Lawmakers approved separate versions of a $58 billion state budget for the Fiscal Year that began July 1. Legislative leaders continue to iron out differences while the commonwealth operates on a temporary budget resolution. The budget proposals include 230 policy riders that passed one chamber but not the other. 

Health Care (House has passed, awaiting Senate debate) 

The House and Senate have passed bills addressing separate elements of health-care cost and delivery. The House passed a suite of health measures, including one intended to prevent a crisis like the one now engulfing Steward Health Care and to update measures that provide oversight on health-care costs in the state. The Senate adopted a separate bill to lower the cost of prescription drugs. The Senate is expected to consider an omnibus health-care bill this week that will include elements from both the market review legislation and the prescription-drug legislation. Once the Senate passes its version of the bill it will be conferenced and sent to the governor before July 31. 
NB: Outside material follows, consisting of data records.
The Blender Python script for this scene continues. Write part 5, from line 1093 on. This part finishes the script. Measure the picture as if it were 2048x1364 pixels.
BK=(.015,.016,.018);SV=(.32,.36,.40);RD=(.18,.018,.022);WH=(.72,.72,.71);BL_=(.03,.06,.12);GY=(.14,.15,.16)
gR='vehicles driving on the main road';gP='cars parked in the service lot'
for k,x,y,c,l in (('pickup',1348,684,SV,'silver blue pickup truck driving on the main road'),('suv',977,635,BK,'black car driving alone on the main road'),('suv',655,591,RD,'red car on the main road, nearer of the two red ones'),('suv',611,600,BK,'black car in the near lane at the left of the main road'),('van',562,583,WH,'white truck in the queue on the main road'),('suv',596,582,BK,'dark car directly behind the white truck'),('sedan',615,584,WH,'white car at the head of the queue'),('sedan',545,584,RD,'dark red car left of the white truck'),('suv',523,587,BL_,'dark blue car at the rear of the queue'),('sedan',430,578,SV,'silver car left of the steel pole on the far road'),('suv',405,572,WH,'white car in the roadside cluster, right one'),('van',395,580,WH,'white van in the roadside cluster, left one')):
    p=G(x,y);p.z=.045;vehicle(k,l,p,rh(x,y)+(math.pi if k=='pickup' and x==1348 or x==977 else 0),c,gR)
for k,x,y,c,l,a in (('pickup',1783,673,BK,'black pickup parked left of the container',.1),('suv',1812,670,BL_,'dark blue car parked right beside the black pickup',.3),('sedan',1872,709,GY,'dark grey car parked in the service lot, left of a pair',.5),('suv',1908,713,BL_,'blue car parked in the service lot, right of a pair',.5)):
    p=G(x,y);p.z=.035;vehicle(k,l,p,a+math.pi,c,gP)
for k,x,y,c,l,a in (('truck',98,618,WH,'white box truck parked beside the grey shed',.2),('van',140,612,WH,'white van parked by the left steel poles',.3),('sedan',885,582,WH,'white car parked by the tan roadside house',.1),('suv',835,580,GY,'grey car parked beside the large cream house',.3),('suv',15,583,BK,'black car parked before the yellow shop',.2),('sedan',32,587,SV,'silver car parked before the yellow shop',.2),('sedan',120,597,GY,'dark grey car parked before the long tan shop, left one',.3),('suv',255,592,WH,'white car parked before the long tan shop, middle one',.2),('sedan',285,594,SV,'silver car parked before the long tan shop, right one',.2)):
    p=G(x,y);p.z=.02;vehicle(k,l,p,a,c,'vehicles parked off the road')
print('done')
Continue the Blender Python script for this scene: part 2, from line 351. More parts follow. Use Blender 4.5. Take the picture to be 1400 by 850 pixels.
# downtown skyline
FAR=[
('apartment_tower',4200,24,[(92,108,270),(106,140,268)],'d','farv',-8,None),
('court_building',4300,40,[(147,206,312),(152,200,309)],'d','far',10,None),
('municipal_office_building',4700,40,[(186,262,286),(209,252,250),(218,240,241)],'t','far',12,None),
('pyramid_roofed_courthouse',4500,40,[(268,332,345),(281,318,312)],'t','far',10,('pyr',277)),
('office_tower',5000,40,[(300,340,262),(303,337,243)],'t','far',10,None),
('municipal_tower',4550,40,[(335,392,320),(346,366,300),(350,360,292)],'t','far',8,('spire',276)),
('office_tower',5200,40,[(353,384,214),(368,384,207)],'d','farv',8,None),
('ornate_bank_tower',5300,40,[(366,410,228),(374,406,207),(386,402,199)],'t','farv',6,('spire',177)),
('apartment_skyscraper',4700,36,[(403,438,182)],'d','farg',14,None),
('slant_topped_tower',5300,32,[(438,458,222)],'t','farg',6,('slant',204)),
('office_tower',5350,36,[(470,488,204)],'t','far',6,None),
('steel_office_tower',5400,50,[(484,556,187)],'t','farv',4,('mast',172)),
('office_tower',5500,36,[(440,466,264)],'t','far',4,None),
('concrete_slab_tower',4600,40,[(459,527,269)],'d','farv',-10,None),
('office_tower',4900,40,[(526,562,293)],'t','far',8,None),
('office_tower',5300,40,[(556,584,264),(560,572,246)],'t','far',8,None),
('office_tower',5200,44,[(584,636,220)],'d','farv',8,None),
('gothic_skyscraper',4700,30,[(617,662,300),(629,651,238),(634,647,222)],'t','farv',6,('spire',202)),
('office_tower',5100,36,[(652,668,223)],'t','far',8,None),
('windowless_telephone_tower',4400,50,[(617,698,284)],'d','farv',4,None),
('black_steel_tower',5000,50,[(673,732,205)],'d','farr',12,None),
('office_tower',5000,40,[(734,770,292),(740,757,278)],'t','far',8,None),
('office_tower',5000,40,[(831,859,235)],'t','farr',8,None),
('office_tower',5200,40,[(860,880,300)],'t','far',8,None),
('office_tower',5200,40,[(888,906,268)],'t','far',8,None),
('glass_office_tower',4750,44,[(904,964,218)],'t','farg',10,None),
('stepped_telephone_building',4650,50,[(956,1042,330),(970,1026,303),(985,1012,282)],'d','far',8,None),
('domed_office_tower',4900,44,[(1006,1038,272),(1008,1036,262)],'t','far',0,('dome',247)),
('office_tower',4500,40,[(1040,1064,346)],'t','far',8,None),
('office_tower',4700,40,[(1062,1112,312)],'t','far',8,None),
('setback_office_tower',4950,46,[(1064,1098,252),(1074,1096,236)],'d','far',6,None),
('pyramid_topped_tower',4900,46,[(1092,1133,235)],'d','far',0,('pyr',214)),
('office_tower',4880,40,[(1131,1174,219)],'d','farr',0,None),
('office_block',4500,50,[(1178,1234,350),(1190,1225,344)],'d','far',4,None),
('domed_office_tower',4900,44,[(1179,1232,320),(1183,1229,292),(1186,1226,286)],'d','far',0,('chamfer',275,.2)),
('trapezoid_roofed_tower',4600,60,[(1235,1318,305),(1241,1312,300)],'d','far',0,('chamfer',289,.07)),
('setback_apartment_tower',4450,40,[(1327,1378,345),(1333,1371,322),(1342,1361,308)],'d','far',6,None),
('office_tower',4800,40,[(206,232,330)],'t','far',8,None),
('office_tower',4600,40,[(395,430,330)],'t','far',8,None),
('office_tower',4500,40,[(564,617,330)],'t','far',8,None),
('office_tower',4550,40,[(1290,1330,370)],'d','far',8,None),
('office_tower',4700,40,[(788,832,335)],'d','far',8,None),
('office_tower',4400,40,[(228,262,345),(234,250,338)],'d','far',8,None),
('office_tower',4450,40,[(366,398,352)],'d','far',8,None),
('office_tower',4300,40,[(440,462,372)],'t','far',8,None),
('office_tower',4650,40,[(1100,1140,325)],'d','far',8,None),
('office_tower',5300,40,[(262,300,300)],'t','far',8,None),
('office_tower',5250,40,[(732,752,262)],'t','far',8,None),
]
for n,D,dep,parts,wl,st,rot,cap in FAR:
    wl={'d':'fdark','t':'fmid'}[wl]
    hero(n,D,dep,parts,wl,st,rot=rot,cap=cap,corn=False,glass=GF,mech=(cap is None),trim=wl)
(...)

Climate (Senate has passed, awaiting House debate) 

The Senate passed a climate bill in June that would accelerate the process for approving new electric infrastructure, limit the expansion of natural gas, speed the installation of chargers for electric vehicles, and ban the ability of third parties to sell electricity to residents. The House is expected to debate its own climate bill this week. 

The Legislature will continue to conduct informal sessions through the end of the year, but important bills generally do not move in these sessions because a single legislator can block passage. Bills not adopted during the two-year session must be re-filed and begin the legislative process again during the next session that begins in January 2025.